Par Benjamin Le Bonniec
Il venait de fêter ses soixante-neuf ans par la sortie d’un nouvel album. Ce Blackstar, 26e opus de David Bowie, figure d’ores et déjà dans les hauteurs d’une carrière aussi fructueuse qu’exceptionnelle. Avec cet album en guise de testament, Bowie a encore plus marqué l’histoire de la musique, lui qui était déjà considéré par nombre de ses pairs et par la critique internationale comme l’un des (si ce n’est le plus) artistes les plus influents du rock. Et cette influence est impressionnante à bien des égards, lui qui a su surprendre inlassablement en se renouvelant à chaque album. De Space Oddity (1969) à The Rise and Fall of Ziggy Stardust and the Spiders from Mars (1972), pendant les années expérimentales de sa période berlinoise (Low, Heroes et Lodger) avec le succès planétaire des années 1980 avec Scary Monsters (1980), Let’s Dance (1983) jusqu’à Never Let Me Down (1987) ou lors de sa renaissance artistique avec 1. Outside (1995) et bien sûr lors de ces dernières années avec deux albums sortis de l’au-delà (The Next Day en 2013 et Blackstar cette année), le caméléon du rock a irrigué le rock et surtout la pop tout en formatant sa légende.
Quand notre rêve est de devenir critique musical, voir partir un artiste comme Bowie nous touche particulièrement. On se sent orphelin d’un homme qui a voué sa vie à la musique, qui nous a permis de succomber à la tentation. Le 10 janvier 2016, nous avons perdu l’un des plus grands artistes de tous les temps, l’homme a disparu laissant derrière lui un héritage musical incommensurable. Bowie a éclairé la musique comme une torche dans l’obscurité. Que seraient devenus sans lui les Lou Reed, Ian Curtis, Kurt Cobain, Marc Bolan, Roxy Music, Talking Heads, Gary Numan, Placebo, Muse, Tom Yorke et Radiohead, MGMT, Arcade Fire, et cætera, et cætera… La liste est tellement longue qu’il prendrait toute cette page pour en voir le bout. Éclectique, David Bowie a touché à tout, de la pop-folk au glam rock, du punk à la new wave, de la britpop à l’électropop, mais ce sont les années 1970 qui resteront à jamais comme l’une des plus belles ères de la musique moderne. Entre le rock et le folk des débuts, Bowie a migré vers le soul et le funk avant de s’essayer à l’expérimental et au rock progressif, tout cela à grandes enjambées, traversant la décennie sans embusque et à une vitesse folle en termes de progression artistique.

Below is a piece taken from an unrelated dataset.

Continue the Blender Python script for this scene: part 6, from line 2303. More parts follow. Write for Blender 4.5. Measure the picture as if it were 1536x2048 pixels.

Quand on s’éloigne de l’aspect novateur de sa musique, de cet avant-gardisme à toute épreuve, David Bowie, c’est aussi l’art de la mise en scène allant même jusqu’à brouiller son identité sexuelle. Les concerts de Bowie étaient de véritables spectacles. Théâtrale, exubérantes et extravagantes, les performances scéniques des années glam comme des années MTV sont encore dans nos têtes. Sa surexploitation des médias et sa maîtrise de la communication sont aussi les points forts d’une carrière quasi parfaite. David Bowie a su s’imposer au monde comme il a su en disparaître quand il le voulait. Aujourd’hui, l’homme et l’artiste ne sont plus de ce monde, mais son empreinte reste indélébile, sa marque laissée dans l’histoire de la musique est si exceptionnelle que l’on se sent désormais reconnaissants. À l’heure des comptes et des bilans, évidemment que les rétrospectives sont nécessaires, mais on a surtout envie d’exprimer cette reconnaissance. The Man Who Sold The World, Space Oddity, Life on Mars?, Heroes, Let’s Dance, Lazarus et tant d’autres sonneront encore dans nos têtes et nos maisons, joueront encore à la radio ou dans nos lieux de débauche pour le faire vivre inlassablement. Merci, David!